God loved us enough to let us fail, to let us choose our own way over God’s – to let us chain ourselves to sin and defeat and heartbreak and sorrow and death.

God loved us enough to provide a rescue, a way back: through wanderers, murderers, adulterers, defaulters, promise-breakers, foreigners, strangers, and lovers.

God loved us enough to show us mothers, judges, kings, and prophets who loved and spoke for God and kept reminding us of the promise of redemption

God loved us enough to show us how evil and wrong continually mess things up and how obedience to God fosters holiness and bestows blessing

God loved us enough to send us Jesus, the only begotten Son of God, to preach and live peace, grace, hope, joy, and love.

God loved us enough to see Jesus rejected, to see him die, to see him buried.

God loved us enough to raise Jesus from the dead and send the Holy Spirit to remind us of all we have in him and empower us to live like Jesus.

God loves us enough to want us to live like Jesus – an abundant life infused with all the fruit of the Spirit, redeemed, free, loved.

God loves us enough to still let us choose our own destiny.

God loves us enough to promise the hope of forever, of resurrection from the dead, and final judgement.

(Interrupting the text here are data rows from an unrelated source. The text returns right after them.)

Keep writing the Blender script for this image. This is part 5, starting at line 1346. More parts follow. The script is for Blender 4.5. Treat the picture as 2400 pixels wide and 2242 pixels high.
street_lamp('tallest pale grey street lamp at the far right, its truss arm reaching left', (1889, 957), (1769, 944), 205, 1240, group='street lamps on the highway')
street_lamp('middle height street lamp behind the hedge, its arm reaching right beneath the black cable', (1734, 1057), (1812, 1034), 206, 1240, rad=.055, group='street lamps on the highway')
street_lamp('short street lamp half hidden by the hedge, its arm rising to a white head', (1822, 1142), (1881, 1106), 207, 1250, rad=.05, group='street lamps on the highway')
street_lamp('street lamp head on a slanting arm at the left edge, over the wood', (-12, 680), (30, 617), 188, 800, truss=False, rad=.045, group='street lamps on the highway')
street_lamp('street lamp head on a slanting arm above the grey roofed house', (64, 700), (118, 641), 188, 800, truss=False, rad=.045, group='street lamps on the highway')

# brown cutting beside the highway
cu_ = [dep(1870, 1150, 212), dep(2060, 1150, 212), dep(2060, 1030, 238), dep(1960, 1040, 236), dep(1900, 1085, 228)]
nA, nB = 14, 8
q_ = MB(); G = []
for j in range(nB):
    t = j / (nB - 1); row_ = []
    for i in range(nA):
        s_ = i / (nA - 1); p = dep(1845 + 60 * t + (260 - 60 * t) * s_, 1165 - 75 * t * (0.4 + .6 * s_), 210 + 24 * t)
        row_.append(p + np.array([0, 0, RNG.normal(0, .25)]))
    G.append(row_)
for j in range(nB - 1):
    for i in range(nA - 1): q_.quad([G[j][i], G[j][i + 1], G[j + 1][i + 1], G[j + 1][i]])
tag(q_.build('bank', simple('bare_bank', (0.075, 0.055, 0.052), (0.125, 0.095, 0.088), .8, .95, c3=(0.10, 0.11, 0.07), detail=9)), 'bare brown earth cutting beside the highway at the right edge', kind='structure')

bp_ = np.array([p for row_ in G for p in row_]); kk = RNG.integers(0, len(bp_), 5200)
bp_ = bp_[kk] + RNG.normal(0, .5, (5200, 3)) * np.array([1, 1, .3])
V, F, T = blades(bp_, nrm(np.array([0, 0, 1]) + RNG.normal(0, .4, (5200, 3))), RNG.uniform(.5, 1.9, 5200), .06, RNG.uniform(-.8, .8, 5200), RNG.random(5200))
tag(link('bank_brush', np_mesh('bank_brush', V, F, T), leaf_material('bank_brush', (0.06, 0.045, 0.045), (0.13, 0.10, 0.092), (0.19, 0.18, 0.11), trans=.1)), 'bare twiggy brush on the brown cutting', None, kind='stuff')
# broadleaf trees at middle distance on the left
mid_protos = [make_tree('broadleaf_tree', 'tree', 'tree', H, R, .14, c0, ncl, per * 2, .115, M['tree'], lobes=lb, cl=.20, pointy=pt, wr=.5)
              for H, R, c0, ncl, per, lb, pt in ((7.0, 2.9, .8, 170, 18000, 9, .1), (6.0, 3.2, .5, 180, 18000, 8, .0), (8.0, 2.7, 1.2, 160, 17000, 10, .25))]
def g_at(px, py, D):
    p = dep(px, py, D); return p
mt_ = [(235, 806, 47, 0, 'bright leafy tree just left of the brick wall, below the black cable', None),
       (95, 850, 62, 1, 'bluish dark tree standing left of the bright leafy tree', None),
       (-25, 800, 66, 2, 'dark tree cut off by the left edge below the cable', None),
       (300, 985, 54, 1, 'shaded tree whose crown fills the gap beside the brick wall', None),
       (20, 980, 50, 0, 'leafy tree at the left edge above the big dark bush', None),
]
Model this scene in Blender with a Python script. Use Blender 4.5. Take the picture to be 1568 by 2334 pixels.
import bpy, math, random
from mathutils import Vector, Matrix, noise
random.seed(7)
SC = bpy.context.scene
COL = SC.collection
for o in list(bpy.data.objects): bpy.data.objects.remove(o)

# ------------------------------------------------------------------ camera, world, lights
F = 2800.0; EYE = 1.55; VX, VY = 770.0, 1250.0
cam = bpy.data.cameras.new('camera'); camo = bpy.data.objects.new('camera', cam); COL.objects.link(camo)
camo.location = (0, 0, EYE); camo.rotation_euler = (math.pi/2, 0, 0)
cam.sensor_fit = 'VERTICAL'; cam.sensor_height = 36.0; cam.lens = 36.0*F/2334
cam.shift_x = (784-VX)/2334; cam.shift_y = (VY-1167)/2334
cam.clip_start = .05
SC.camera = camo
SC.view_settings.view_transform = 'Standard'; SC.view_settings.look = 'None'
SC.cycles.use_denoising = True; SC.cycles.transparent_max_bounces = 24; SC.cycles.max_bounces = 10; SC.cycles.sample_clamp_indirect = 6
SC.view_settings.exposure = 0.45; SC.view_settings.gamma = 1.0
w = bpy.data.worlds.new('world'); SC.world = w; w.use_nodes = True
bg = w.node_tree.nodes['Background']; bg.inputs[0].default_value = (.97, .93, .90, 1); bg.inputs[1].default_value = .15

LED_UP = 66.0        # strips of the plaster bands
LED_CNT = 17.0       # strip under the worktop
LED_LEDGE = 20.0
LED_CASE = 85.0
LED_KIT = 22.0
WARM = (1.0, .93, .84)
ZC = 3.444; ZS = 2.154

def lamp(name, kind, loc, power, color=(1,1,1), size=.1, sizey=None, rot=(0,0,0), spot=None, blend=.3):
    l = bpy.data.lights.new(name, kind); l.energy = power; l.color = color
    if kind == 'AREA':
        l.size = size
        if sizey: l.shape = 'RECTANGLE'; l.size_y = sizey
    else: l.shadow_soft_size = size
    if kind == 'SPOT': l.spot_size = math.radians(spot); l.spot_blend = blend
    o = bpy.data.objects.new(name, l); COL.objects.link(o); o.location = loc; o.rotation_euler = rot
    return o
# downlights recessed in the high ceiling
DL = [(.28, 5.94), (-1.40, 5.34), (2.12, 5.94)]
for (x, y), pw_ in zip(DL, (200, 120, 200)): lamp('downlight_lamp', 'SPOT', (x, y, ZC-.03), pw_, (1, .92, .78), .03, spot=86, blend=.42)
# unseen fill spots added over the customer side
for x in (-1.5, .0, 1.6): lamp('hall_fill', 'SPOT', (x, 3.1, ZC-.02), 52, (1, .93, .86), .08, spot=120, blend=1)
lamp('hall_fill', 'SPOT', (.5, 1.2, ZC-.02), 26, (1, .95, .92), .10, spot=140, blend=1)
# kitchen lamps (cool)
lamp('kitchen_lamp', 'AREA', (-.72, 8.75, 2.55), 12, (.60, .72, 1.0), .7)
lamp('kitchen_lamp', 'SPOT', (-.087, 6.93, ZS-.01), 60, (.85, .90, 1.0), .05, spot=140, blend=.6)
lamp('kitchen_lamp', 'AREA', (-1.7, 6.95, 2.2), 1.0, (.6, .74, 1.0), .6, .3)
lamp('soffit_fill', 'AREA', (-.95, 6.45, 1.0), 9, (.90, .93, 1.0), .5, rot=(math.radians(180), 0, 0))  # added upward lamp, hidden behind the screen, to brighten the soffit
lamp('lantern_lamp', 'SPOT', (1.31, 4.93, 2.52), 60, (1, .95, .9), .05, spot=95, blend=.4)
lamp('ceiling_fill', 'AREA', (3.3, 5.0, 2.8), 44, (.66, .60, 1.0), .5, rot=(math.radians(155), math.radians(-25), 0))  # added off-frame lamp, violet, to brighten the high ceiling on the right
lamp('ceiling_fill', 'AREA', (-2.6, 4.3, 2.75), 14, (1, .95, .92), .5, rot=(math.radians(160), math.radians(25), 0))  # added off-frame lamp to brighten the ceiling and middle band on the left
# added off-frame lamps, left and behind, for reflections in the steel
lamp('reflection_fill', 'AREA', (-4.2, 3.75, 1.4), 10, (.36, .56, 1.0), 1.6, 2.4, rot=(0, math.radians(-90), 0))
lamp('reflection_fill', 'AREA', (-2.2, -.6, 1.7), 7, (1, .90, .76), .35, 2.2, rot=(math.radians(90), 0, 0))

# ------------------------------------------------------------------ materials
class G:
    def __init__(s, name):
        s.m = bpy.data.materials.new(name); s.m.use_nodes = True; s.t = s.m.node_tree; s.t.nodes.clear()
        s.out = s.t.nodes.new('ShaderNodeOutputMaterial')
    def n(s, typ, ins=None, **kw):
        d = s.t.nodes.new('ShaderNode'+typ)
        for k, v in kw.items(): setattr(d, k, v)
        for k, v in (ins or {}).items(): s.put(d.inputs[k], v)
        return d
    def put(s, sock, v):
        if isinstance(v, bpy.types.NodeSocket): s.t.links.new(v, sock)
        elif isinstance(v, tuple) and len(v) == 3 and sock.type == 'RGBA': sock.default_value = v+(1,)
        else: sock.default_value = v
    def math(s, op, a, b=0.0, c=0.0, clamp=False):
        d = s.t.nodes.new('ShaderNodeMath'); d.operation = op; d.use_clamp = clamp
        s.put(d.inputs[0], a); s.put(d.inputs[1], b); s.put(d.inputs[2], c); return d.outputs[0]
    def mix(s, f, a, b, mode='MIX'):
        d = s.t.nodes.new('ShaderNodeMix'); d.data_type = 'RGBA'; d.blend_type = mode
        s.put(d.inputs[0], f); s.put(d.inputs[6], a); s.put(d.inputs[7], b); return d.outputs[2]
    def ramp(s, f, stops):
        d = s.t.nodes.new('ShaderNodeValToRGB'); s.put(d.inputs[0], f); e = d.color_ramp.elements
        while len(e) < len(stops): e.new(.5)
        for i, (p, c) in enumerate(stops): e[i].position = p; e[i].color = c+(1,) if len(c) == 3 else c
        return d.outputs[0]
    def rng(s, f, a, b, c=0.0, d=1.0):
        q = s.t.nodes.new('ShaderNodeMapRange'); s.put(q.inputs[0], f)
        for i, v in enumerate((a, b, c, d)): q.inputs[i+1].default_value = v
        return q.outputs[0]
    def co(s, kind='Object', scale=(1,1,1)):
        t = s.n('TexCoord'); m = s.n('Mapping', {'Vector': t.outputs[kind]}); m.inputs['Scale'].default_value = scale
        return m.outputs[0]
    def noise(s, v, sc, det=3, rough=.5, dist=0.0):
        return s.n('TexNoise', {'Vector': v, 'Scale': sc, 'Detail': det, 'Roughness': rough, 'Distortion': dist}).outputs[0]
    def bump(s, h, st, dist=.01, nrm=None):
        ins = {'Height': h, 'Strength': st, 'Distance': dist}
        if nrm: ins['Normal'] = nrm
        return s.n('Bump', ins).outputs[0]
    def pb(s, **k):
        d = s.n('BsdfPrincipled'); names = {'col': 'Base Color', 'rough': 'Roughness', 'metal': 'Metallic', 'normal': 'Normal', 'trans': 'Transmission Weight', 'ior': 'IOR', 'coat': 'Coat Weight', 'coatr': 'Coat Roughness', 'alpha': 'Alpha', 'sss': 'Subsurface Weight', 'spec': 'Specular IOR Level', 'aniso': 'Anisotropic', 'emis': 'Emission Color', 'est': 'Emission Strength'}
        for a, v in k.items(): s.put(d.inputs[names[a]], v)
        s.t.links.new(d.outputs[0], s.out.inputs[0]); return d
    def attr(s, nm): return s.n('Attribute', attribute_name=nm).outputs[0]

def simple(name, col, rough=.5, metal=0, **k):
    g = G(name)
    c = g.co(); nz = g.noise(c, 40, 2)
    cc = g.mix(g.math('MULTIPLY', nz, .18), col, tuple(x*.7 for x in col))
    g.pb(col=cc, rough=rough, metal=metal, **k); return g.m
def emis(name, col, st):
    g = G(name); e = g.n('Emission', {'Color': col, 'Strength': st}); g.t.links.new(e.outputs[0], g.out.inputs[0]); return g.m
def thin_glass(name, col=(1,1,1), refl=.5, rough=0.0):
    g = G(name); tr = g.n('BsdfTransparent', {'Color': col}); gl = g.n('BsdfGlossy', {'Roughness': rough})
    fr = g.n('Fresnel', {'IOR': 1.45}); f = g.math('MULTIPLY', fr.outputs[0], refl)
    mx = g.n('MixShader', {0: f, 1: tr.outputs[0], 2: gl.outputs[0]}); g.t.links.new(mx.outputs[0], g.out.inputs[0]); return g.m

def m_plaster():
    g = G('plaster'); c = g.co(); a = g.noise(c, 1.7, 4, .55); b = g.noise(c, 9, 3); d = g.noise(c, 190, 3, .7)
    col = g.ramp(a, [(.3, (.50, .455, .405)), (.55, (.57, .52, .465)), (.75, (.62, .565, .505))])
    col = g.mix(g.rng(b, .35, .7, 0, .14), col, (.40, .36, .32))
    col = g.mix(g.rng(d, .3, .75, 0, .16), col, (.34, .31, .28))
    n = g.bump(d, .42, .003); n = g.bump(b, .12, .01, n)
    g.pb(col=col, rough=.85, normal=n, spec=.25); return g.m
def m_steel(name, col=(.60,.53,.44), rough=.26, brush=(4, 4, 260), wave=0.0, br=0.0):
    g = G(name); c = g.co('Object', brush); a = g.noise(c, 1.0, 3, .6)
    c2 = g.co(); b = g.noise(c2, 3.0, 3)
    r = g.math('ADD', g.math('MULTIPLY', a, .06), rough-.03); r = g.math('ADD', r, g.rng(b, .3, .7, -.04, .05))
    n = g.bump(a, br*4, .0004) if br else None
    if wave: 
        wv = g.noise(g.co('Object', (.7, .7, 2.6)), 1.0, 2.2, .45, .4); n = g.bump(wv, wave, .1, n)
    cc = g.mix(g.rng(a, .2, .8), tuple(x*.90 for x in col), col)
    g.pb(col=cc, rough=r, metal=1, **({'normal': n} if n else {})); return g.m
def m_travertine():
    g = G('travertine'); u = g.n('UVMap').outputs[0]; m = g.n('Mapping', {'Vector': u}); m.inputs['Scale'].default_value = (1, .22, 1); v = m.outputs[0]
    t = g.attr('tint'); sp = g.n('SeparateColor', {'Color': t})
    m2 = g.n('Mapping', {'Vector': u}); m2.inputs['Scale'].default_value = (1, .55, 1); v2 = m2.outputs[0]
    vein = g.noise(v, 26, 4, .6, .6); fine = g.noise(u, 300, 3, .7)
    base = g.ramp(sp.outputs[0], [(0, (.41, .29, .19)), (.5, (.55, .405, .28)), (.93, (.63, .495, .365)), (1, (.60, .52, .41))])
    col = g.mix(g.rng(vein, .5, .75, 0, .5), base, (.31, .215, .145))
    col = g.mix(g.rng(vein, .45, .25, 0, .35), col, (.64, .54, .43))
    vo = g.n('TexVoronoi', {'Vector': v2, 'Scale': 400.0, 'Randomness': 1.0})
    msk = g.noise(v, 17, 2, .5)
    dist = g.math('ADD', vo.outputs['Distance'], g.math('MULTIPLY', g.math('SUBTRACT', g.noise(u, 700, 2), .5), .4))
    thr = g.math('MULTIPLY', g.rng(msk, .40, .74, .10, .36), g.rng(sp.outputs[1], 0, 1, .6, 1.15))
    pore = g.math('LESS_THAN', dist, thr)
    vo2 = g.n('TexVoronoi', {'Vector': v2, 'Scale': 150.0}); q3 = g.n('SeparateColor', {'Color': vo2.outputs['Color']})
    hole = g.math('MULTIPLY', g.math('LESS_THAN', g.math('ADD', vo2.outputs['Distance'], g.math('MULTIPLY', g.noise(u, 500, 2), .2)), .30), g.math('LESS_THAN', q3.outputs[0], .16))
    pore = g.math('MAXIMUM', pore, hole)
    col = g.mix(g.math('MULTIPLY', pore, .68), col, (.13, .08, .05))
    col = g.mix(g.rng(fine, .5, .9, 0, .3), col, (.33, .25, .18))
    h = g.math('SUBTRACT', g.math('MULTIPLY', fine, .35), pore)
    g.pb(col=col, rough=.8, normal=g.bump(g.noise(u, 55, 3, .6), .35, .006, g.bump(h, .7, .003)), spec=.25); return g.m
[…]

God loved us enough, God loves us enough, God will always love us enough.

For God so loved the world…

God loves you.

God wants you to know it. God wants you to live in it.

God wants you to be able to love others because you know you are loved.

God’s love is expressed to us every week, most tangibly, as we gather at this table: The Son who died and yet lives, gave everything so we could know the depth of God’s love.

So, Come. Drink the wine. Eat the bread. Know you ARE loved.

God loves you. Go, love the world with him.